The Newark Traffic Tower

Probably one of the most talked-about structures of Newark to be built in the 20th century is the Newark Traffic Tower. In recent months Councilman Luis Quintana has argued that the structure should be returned to Newark and placed on the grounds of the New Jersey Performing Arts Center because of its historical ties to the city. A study by Henry M. Brinckerhoff of Parsons, Klapp, Brinckerhoff and Douglas of New York stated that traffic at the 'Four Corners in Newark was traffic better than that at Fifth Avenue and 42nd Street, ' calling the Four Corners 'the busiest traffic center in the world.' That statement was substantiated by the following figures. In a 12-hour period on Oct. 2, 1926, 36,596 vehicles passed through the corners, including 2,844 trolley cars, 4,098 buses, 124 horse-drawn vehicles, 2,675 taxicabs, 3,474 commercial vehicles and 24,581 passenger cars.

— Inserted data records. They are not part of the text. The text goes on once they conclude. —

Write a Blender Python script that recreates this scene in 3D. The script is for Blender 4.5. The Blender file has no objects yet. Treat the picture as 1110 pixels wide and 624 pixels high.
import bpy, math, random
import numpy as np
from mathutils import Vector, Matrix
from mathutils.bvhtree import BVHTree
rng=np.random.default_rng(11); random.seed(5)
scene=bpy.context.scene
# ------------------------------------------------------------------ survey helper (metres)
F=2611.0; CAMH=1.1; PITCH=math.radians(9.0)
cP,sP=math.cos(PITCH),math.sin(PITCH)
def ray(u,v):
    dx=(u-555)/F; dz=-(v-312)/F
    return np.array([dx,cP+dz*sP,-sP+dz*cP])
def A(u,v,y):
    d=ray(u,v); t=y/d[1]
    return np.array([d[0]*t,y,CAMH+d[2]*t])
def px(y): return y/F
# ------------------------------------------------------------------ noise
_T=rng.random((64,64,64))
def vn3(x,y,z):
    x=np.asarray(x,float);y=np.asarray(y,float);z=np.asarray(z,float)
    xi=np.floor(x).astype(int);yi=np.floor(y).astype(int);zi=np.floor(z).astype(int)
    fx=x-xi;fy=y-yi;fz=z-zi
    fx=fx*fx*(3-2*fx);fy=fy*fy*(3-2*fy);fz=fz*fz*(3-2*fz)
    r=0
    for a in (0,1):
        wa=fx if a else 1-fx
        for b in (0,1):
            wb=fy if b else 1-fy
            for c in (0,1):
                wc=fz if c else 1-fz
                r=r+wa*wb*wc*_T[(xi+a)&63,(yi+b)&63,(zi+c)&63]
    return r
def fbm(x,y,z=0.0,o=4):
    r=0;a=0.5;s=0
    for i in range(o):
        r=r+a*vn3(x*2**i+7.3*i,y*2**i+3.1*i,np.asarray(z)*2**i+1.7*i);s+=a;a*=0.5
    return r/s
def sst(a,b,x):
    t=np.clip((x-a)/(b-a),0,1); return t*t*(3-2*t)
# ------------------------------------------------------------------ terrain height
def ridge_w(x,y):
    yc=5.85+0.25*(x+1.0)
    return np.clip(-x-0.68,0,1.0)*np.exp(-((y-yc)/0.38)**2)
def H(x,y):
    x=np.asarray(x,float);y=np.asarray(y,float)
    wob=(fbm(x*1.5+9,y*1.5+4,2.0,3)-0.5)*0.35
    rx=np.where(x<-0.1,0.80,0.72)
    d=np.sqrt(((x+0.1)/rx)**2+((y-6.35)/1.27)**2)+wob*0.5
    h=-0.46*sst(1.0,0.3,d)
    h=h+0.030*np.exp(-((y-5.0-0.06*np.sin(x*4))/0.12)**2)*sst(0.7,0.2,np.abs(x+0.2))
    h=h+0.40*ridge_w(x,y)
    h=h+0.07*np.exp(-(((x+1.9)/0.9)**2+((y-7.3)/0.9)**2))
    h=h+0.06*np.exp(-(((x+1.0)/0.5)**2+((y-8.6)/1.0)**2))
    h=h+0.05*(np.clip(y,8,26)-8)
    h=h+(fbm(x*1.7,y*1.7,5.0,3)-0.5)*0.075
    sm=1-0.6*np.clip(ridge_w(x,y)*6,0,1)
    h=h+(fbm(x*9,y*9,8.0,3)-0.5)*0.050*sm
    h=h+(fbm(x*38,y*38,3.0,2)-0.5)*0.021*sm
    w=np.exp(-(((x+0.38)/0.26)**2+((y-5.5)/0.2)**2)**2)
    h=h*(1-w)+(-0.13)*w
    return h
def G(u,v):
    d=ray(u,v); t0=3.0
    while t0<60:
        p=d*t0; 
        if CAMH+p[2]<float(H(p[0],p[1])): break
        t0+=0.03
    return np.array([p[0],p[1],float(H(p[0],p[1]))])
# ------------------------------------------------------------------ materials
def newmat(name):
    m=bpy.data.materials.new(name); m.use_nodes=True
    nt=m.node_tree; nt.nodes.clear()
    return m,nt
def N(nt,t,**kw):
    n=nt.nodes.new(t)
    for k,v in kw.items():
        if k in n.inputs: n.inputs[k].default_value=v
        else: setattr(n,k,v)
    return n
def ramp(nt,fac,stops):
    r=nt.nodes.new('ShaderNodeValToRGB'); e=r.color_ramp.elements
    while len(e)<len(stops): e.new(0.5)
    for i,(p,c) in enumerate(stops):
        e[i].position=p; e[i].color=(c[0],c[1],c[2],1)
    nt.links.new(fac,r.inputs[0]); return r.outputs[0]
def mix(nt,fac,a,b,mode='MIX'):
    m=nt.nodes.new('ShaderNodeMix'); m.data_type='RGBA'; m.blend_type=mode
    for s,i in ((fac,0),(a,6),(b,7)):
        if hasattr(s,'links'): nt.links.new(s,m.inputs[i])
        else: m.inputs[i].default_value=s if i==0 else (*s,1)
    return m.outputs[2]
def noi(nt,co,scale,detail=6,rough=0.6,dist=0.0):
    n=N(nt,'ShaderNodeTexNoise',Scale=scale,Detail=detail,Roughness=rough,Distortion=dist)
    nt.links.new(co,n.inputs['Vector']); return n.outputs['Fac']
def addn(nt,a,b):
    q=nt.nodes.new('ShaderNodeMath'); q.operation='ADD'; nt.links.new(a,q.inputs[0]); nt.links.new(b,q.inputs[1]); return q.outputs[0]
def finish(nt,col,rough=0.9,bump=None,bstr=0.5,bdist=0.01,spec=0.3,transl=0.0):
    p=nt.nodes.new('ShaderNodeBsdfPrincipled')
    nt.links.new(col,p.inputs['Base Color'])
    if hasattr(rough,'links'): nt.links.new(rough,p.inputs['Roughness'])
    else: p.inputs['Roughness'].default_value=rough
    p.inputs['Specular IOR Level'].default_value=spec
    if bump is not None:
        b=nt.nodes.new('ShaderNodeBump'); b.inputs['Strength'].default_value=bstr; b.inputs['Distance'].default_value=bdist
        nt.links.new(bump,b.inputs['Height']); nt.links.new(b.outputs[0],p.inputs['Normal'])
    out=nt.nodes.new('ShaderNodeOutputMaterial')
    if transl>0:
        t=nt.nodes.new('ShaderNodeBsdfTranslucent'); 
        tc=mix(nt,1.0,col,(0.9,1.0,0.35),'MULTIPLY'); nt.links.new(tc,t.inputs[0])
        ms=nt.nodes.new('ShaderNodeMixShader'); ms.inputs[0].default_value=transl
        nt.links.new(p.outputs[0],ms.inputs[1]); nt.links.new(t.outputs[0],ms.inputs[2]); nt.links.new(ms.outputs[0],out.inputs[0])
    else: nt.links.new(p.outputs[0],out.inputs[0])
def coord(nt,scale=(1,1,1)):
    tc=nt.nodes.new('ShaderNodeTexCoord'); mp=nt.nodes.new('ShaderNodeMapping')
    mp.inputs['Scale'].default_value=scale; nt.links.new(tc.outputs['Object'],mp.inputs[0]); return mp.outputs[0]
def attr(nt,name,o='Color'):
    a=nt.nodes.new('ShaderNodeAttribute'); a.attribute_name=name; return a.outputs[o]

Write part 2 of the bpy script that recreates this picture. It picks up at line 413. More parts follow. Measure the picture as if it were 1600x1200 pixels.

The Newark Traffic Tower was in operation from 1924 to 1939. Its construction was sponsored by the Broad Street Association, chaired by William H. Halsey. Once in use, it regulated traffic from the Lackawanna Railroad (the Broad Street Station) on the north to Lincoln Park on the south. The tower, designed by Nathan Harris, essentially was a steel frame structure 24 feet high covered with bronze and mounted on solid concrete that lifted it 19 feet above the pavement. Below the light was a room 4 feet square and 7 feet high from which the officer in charge of regulating traffic had an unobstructed view of Broad and Market streets. A collapsible ladder folded into one of the tower legs. The entire cost: $19,000. To the patrolman, time spent in the tower was a torturous affair. To the traffic planner, it was an answer to massive traffic problems, and to the nostalgic Newarker, past or present, it was a little bit of the 'good old days.' Whatever the case, the tower, or a replica, may just be coming back to Newark, possibly on the grounds of the New Jersey Performing Arts Center.